Stern authored a 700-page report last year that said unabated climate change would eventually cost the equivalent of between 5 percent and 20 percent of global gross domestic product each year. The report challenges the U.S. government's wait-and-see policies.

Bush strategy
The United States is the biggest emitter of carbon dioxide and other gases blamed by scientists for global warming, but President Bush has kept the U.S. out of the Kyoto Protocol to reduce greenhouse gases, saying it would harm the U.S. economy.

Under the Kyoto pact, 35 other industrial nations have agreed to cut their global-warming gas emissions by 5 percent on average below 1990 levels by 2012.

The Bush administration has said it is committed, instead, to advancing and investing in new technologies to combat global warming. It has set a goal of reducing "greenhouse gas intensity," which measures the ratio of greenhouse gas emissions to economic output, by 18 percent by 2012.

"Our voluntary programs are working. In 2005, our voluntary partnerships prevented over 85 million metric tons of greenhouse gas emissions," said Jessica Emond, a spokeswoman for the Environmental Protection Agency.

China announced this month it will spend more to research global warming, but said it lacks the money and technology to significantly reduce greenhouse gas emissions. On Monday, the country's environmental watchdog said it had failed to reach any of its pollution control goals for 2006.

Sachs said the two countries need to take more forceful action quickly, especially in light of a key meeting of environmental ministers scheduled for December in Bali to begin talks on what action the world must take after the Kyodo protocol expires in 2012.

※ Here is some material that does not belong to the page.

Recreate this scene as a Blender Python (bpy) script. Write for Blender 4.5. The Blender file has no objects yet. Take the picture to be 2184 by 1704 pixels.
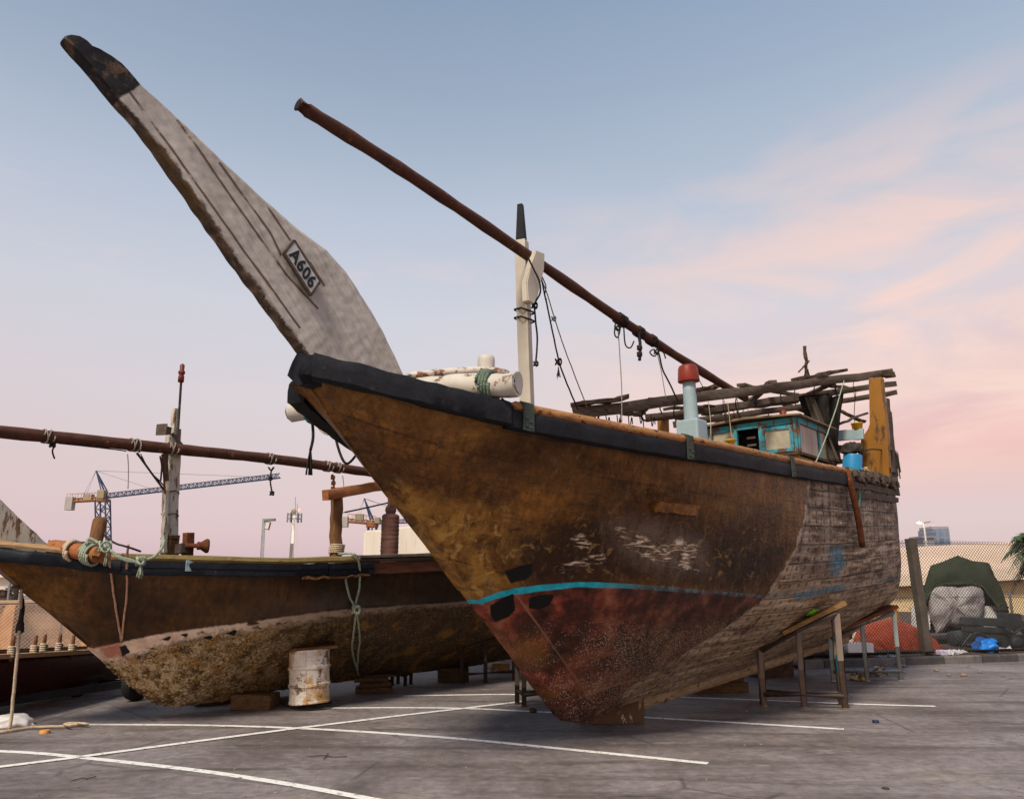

Presidential campaign issue?
He said he expects global warming will be a key issue in the 2008 U.S. presidential election. "I see it as impossible in our current political environment for a candidate not to have a clear and strong position on limiting greenhouse gases in the U.S.," he said.

Democrats, who regained control of the U.S. Congress in the November mid-term elections, have already taken steps to address the issue.

The leader of the U.S. House of Representatives, Nancy Pelosi, announced plans last month to create a special committee to hold hearings and recommend legislation on global warming. There have also been a range of climate bills introduced in the Senate.

Democratic Sen. Barbara Boxer has offered the most aggressive proposal, calling for reducing carbon emissions by 80 percent by mid-century. Republican Sen. John McCain and Democratic Sen. Barack Obama, both presidential contenders, are sponsoring another bill that would cut emissions by two-thirds by 2050.

Stern's report said that at current trends, average global temperatures will rise by 3.6 degrees to 5.4 degrees Celsius within the next 50 years or so, and the planet will experience several degrees more of warming if emissions continue to grow.

He said the world must shift to a "low-carbon global economy" through measures including the development of new technologies, taxation, carbon trading and increased aid for developing countries. He said acting now to cut emissions would cost about 1 percent of global GDP each year.

Sachs questioned whether it was feasible to make such a massive transition in the next 50 years.

He said the developing world, including China and India, are too reliant on coal for energy production, and the world has not developed a prototype to test new carbon-capturing technology.

"It's painful, rather pitiful, how slow we are to get prototypes up and spend a billion dollars or so to actually build a few of these plants to see if this technology works," Sachs said.